Written request: Output each line of the material exactly as it stands.

----------------

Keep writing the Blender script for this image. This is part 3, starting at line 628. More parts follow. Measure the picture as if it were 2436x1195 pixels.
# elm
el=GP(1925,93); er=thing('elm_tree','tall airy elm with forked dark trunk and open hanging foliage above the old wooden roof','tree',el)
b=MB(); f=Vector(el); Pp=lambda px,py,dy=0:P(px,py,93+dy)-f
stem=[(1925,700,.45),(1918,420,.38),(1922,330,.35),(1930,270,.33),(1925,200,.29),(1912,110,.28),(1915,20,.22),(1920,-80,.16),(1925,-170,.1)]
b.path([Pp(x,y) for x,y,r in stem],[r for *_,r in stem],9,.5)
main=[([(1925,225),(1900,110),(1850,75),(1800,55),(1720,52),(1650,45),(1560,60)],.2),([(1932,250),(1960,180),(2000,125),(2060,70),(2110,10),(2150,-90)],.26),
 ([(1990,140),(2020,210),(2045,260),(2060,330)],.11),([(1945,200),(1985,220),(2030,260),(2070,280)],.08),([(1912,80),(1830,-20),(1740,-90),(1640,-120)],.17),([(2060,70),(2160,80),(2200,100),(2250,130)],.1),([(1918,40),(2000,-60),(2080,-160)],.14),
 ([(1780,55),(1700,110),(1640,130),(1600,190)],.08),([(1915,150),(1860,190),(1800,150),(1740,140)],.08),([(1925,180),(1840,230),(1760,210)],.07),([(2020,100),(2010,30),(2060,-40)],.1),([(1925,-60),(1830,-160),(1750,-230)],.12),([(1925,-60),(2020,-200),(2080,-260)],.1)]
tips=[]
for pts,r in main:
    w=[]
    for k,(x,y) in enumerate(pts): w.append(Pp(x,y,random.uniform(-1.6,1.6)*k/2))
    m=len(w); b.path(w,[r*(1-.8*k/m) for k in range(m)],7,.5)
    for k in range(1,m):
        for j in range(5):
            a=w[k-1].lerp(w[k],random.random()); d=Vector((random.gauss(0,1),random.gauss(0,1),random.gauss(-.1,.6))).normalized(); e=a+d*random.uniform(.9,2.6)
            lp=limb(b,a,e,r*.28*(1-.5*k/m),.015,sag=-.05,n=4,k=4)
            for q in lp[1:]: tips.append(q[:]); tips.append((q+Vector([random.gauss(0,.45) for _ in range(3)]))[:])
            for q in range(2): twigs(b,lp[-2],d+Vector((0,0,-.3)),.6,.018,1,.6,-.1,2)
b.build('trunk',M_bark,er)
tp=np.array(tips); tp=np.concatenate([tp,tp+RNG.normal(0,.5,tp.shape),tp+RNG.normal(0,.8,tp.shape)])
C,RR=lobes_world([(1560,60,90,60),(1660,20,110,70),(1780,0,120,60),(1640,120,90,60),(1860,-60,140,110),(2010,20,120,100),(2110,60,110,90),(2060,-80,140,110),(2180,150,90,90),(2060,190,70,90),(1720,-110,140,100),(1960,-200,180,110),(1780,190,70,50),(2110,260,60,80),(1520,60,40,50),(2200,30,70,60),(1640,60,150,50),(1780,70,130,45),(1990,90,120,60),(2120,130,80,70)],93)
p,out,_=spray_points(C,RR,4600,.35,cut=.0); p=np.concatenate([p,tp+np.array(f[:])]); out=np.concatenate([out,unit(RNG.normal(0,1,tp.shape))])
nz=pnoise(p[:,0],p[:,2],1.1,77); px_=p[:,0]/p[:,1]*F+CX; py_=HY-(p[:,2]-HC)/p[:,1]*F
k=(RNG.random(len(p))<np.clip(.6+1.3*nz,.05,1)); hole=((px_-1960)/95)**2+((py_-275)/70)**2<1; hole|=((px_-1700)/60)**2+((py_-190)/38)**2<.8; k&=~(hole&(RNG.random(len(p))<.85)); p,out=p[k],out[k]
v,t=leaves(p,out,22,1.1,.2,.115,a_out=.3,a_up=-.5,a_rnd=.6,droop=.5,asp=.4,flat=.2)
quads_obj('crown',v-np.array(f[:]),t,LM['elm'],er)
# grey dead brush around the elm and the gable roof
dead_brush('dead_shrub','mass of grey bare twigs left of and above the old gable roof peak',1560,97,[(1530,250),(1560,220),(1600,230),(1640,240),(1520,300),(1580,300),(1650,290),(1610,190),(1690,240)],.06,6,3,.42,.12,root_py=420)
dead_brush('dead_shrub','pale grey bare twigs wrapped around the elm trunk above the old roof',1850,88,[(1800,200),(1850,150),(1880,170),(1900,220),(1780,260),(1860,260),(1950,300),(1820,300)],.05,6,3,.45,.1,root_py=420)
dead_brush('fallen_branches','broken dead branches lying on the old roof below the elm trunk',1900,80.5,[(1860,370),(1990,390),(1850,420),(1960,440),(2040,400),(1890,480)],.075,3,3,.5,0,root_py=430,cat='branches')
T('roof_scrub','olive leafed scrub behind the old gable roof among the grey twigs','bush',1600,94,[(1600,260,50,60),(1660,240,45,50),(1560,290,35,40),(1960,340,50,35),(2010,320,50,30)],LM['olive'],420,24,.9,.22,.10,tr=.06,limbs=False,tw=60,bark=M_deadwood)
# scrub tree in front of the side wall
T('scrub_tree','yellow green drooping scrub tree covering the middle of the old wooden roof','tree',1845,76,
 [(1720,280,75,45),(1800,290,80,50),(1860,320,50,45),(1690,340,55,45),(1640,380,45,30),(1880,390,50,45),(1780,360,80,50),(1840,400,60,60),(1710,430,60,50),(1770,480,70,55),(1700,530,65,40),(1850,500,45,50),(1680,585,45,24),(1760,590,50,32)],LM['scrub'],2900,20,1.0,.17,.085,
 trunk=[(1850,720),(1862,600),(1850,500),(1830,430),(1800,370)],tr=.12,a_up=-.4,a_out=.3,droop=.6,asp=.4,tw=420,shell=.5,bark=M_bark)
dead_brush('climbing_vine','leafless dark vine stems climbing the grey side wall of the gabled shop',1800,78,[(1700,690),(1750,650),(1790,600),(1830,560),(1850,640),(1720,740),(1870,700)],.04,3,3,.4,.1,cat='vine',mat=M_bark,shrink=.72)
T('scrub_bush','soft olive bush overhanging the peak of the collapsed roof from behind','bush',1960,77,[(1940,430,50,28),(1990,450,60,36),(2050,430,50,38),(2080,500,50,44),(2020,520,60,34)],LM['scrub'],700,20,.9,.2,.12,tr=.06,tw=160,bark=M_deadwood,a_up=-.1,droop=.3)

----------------

Task solution:
Keep writing the Blender script for this image. This is part 3, starting at line 628. More parts follow. Measure the picture as if it were 2436x1195 pixels.
# elm
el=GP(1925,93); er=thing('elm_tree','tall airy elm with forked dark trunk and open hanging foliage above the old wooden roof','tree',el)
b=MB(); f=Vector(el); Pp=lambda px,py,dy=0:P(px,py,93+dy)-f
stem=[(1925,700,.45),(1918,420,.38),(1922,330,.35),(1930,270,.33),(1925,200,.29),(1912,110,.28),(1915,20,.22),(1920,-80,.16),(1925,-170,.1)]
b.path([Pp(x,y) for x,y,r in stem],[r for *_,r in stem],9,.5)
main=[([(1925,225),(1900,110),(1850,75),(1800,55),(1720,52),(1650,45),(1560,60)],.2),([(1932,250),(1960,180),(2000,125),(2060,70),(2110,10),(2150,-90)],.26),
 ([(1990,140),(2020,210),(2045,260),(2060,330)],.11),([(1945,200),(1985,220),(2030,260),(2070,280)],.08),([(1912,80),(1830,-20),(1740,-90),(1640,-120)],.17),([(2060,70),(2160,80),(2200,100),(2250,130)],.1),([(1918,40),(2000,-60),(2080,-160)],.14),
 ([(1780,55),(1700,110),(1640,130),(1600,190)],.08),([(1915,150),(1860,190),(1800,150),(1740,140)],.08),([(1925,180),(1840,230),(1760,210)],.07),([(2020,100),(2010,30),(2060,-40)],.1),([(1925,-60),(1830,-160),(1750,-230)],.12),([(1925,-60),(2020,-200),(2080,-260)],.1)]
tips=[]
for pts,r in main:
    w=[]
    for k,(x,y) in enumerate(pts): w.append(Pp(x,y,random.uniform(-1.6,1.6)*k/2))
    m=len(w); b.path(w,[r*(1-.8*k/m) for k in range(m)],7,.5)
    for k in range(1,m):
        for j in range(5):
            a=w[k-1].lerp(w[k],random.random()); d=Vector((random.gauss(0,1),random.gauss(0,1),random.gauss(-.1,.6))).normalized(); e=a+d*random.uniform(.9,2.6)
            lp=limb(b,a,e,r*.28*(1-.5*k/m),.015,sag=-.05,n=4,k=4)
            for q in lp[1:]: tips.append(q[:]); tips.append((q+Vector([random.gauss(0,.45) for _ in range(3)]))[:])
            for q in range(2): twigs(b,lp[-2],d+Vector((0,0,-.3)),.6,.018,1,.6,-.1,2)
b.build('trunk',M_bark,er)
tp=np.array(tips); tp=np.concatenate([tp,tp+RNG.normal(0,.5,tp.shape),tp+RNG.normal(0,.8,tp.shape)])
C,RR=lobes_world([(1560,60,90,60),(1660,20,110,70),(1780,0,120,60),(1640,120,90,60),(1860,-60,140,110),(2010,20,120,100),(2110,60,110,90),(2060,-80,140,110),(2180,150,90,90),(2060,190,70,90),(1720,-110,140,100),(1960,-200,180,110),(1780,190,70,50),(2110,260,60,80),(1520,60,40,50),(2200,30,70,60),(1640,60,150,50),(1780,70,130,45),(1990,90,120,60),(2120,130,80,70)],93)
p,out,_=spray_points(C,RR,4600,.35,cut=.0); p=np.concatenate([p,tp+np.array(f[:])]); out=np.concatenate([out,unit(RNG.normal(0,1,tp.shape))])
nz=pnoise(p[:,0],p[:,2],1.1,77); px_=p[:,0]/p[:,1]*F+CX; py_=HY-(p[:,2]-HC)/p[:,1]*F
k=(RNG.random(len(p))<np.clip(.6+1.3*nz,.05,1)); hole=((px_-1960)/95)**2+((py_-275)/70)**2<1; hole|=((px_-1700)/60)**2+((py_-190)/38)**2<.8; k&=~(hole&(RNG.random(len(p))<.85)); p,out=p[k],out[k]
v,t=leaves(p,out,22,1.1,.2,.115,a_out=.3,a_up=-.5,a_rnd=.6,droop=.5,asp=.4,flat=.2)
quads_obj('crown',v-np.array(f[:]),t,LM['elm'],er)
# grey dead brush around the elm and the gable roof
dead_brush('dead_shrub','mass of grey bare twigs left of and above the old gable roof peak',1560,97,[(1530,250),(1560,220),(1600,230),(1640,240),(1520,300),(1580,300),(1650,290),(1610,190),(1690,240)],.06,6,3,.42,.12,root_py=420)
dead_brush('dead_shrub','pale grey bare twigs wrapped around the elm trunk above the old roof',1850,88,[(1800,200),(1850,150),(1880,170),(1900,220),(1780,260),(1860,260),(1950,300),(1820,300)],.05,6,3,.45,.1,root_py=420)
dead_brush('fallen_branches','broken dead branches lying on the old roof below the elm trunk',1900,80.5,[(1860,370),(1990,390),(1850,420),(1960,440),(2040,400),(1890,480)],.075,3,3,.5,0,root_py=430,cat='branches')
T('roof_scrub','olive leafed scrub behind the old gable roof among the grey twigs','bush',1600,94,[(1600,260,50,60),(1660,240,45,50),(1560,290,35,40),(1960,340,50,35),(2010,320,50,30)],LM['olive'],420,24,.9,.22,.10,tr=.06,limbs=False,tw=60,bark=M_deadwood)
# scrub tree in front of the side wall
T('scrub_tree','yellow green drooping scrub tree covering the middle of the old wooden roof','tree',1845,76,
 [(1720,280,75,45),(1800,290,80,50),(1860,320,50,45),(1690,340,55,45),(1640,380,45,30),(1880,390,50,45),(1780,360,80,50),(1840,400,60,60),(1710,430,60,50),(1770,480,70,55),(1700,530,65,40),(1850,500,45,50),(1680,585,45,24),(1760,590,50,32)],LM['scrub'],2900,20,1.0,.17,.085,
 trunk=[(1850,720),(1862,600),(1850,500),(1830,430),(1800,370)],tr=.12,a_up=-.4,a_out=.3,droop=.6,asp=.4,tw=420,shell=.5,bark=M_bark)
dead_brush('climbing_vine','leafless dark vine stems climbing the grey side wall of the gabled shop',1800,78,[(1700,690),(1750,650),(1790,600),(1830,560),(1850,640),(1720,740),(1870,700)],.04,3,3,.4,.1,cat='vine',mat=M_bark,shrink=.72)
T('scrub_bush','soft olive bush overhanging the peak of the collapsed roof from behind','bush',1960,77,[(1940,430,50,28),(1990,450,60,36),(2050,430,50,38),(2080,500,50,44),(2020,520,60,34)],LM['scrub'],700,20,.9,.2,.12,tr=.06,tw=160,bark=M_deadwood,a_up=-.1,droop=.3)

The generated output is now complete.